When an attempt is made to teach Moth to see she has immense difficulty in dealing with the rudimentary concepts of sight - distance, angles, apparent and intrinsic sizes. Things we never consciously think about confound her. She thinks that sight conveys a magical ability to see the future, purely because sighted people can avoid obstacles before coming into physical contact with them.

“What good is this seeing?” Moth exclaimed angrily. “All it gives thee is deception.”

Both Sara and Thora are strong, compelling female characters. Sara is headstrong with a devious, inbred contempt for authority. Thora appears as an unreliable narrator at first, the flashbacks to her past reveals her hidden depths and the truth about her as character. She acts as the sensory conduit to the world, sharing her first-hand experiences in the form of audio diaries. But it's Moth who truly steals the show; I found her one of the most memorable characters in the novel. She has an incredible heart and a unique way of looking at the world.

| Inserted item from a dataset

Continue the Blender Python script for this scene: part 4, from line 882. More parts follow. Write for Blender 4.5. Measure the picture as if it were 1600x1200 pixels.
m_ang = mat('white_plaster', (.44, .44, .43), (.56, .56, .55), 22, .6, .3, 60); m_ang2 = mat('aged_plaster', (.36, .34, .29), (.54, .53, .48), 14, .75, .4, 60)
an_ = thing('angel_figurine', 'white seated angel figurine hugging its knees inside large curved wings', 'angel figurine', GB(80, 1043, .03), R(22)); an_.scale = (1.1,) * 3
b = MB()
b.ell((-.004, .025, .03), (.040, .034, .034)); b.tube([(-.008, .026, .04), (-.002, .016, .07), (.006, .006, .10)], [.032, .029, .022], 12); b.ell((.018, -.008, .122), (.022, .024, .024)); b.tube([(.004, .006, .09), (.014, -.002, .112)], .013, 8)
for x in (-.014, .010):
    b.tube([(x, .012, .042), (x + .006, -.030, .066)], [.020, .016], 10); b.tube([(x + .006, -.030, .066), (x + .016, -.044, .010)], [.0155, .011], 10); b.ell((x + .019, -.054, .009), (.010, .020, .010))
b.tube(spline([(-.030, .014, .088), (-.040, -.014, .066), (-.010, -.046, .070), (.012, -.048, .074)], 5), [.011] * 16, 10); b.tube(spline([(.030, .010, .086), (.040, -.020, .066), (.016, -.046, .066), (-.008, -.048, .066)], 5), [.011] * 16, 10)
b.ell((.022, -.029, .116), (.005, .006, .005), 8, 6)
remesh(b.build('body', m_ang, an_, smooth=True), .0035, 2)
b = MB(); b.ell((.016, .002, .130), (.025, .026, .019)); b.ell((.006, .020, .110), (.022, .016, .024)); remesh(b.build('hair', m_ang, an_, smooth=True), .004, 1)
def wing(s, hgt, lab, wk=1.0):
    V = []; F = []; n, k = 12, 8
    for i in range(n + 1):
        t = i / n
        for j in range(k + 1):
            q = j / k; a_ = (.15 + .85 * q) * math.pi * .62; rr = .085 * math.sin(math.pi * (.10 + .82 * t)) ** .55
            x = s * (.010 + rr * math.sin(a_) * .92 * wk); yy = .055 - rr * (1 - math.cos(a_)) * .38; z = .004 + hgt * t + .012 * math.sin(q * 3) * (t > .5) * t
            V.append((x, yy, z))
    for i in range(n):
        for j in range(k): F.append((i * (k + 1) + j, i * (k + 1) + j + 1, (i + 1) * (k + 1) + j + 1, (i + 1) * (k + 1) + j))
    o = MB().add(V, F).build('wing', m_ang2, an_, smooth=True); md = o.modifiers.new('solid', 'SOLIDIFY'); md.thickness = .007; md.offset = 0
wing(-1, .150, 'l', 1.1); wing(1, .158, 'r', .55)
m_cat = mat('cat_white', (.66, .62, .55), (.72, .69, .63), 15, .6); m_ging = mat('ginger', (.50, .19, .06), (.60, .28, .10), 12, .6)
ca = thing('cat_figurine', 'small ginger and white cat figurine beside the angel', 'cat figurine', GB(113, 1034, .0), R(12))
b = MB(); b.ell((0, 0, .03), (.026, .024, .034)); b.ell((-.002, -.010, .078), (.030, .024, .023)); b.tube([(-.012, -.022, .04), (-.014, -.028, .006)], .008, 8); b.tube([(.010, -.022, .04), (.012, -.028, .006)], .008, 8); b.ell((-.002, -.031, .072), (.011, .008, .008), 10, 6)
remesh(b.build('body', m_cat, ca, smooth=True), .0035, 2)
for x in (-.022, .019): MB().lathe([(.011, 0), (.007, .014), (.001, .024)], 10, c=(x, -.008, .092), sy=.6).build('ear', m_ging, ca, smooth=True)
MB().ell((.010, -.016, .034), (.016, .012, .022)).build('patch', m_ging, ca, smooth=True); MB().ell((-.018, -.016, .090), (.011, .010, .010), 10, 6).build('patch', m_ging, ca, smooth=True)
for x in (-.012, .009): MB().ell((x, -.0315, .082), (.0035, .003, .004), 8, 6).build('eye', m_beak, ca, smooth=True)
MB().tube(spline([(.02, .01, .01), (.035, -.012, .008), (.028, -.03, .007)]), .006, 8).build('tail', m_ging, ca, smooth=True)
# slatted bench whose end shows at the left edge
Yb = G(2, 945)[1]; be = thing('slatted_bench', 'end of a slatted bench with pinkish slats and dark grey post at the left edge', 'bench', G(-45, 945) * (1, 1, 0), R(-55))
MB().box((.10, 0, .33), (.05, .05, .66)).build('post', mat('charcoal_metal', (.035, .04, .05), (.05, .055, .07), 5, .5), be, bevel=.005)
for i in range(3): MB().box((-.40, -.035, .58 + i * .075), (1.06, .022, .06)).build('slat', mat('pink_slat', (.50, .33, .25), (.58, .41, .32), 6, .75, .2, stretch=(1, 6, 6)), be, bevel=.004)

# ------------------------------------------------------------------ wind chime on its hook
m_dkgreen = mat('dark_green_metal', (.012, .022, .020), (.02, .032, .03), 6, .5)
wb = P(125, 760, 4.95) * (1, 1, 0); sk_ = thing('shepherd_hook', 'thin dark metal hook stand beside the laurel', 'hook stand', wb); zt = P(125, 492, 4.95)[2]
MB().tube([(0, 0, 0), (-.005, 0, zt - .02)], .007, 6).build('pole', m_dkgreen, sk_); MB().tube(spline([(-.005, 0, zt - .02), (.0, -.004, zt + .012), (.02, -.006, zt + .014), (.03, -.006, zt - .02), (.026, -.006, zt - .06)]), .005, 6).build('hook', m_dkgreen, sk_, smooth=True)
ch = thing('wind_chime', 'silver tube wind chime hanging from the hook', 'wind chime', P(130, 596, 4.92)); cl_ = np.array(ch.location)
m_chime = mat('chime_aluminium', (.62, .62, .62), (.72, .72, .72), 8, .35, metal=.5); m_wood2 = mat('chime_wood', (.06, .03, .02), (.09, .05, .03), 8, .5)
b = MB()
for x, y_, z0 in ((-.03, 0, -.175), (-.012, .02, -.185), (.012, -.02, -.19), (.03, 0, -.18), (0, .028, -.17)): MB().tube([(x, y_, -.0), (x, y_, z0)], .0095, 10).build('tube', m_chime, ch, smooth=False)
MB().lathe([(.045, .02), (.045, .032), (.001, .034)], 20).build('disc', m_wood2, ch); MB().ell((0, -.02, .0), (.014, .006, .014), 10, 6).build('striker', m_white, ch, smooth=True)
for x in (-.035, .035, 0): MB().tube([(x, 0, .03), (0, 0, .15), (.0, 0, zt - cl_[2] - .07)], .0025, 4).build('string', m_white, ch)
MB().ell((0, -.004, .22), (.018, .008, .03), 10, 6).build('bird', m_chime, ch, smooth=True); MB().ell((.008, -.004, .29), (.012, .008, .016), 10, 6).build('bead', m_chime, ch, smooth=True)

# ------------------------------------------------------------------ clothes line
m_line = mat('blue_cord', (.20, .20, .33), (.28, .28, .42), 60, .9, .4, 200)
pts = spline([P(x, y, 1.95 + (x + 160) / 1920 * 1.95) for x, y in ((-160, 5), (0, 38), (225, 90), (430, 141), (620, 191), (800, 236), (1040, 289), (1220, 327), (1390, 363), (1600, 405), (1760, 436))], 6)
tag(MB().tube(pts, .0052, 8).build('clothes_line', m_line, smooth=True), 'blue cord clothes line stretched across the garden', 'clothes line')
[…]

“Their habitude is made of boxes,” Moth said. “They have boxes that slide, boxes that hinge, boxes that fold: they are never happy till they have made more boxes for themselves and everything about them.” (p 207)

As a great danger looms which could spell doom for both the natives and the crew of the Escher Thora has to race against time to find a solution to save them all. The key to their salvation lies in the uncanny metaphysical ability some of the Thorobes have developed. An ability which can’t be explained by science.

The open-ended ending is satisfying with some unexpected turns along the way. My only complaint is that Dark Orbit was far too short, I would have loved to see the repercussions of the discovery and the impact it has. Now that I’ve discovered Gilman’s work I will definitely be on the lookout for more of her work. Hopefully her next novel will have some of the answers I still crave.

Dark Orbit has the uncanny ability to challenge your expectations and perceptions in the most profound ways. There is one observation that has stuck in my mind and makes for some powerful food for thought:
“We bemind people all the time – making assumptions, creating illusionary roles for them – and it alters their reality. They start to become what we expect them to be...” (p 286)

If you are looking for something deeply thought-provoking then this is the book for you. You won’t be disappointed!

The Verdict:
Dark Orbit is a fascinating exploration of how our limited sensory perceptions shape how we perceive each other, the world and the universe at large. A cast of captivating characters and a truly remarkable premise makes this a must-read. The story is dizzying in both scope and implication and will have you re-evaluating how you look at the world. My only regret is that it was far too short.

The Rating: 7.5/10 (Very good)

Thanks to Desirae Friesen from Tor for providing the review copy.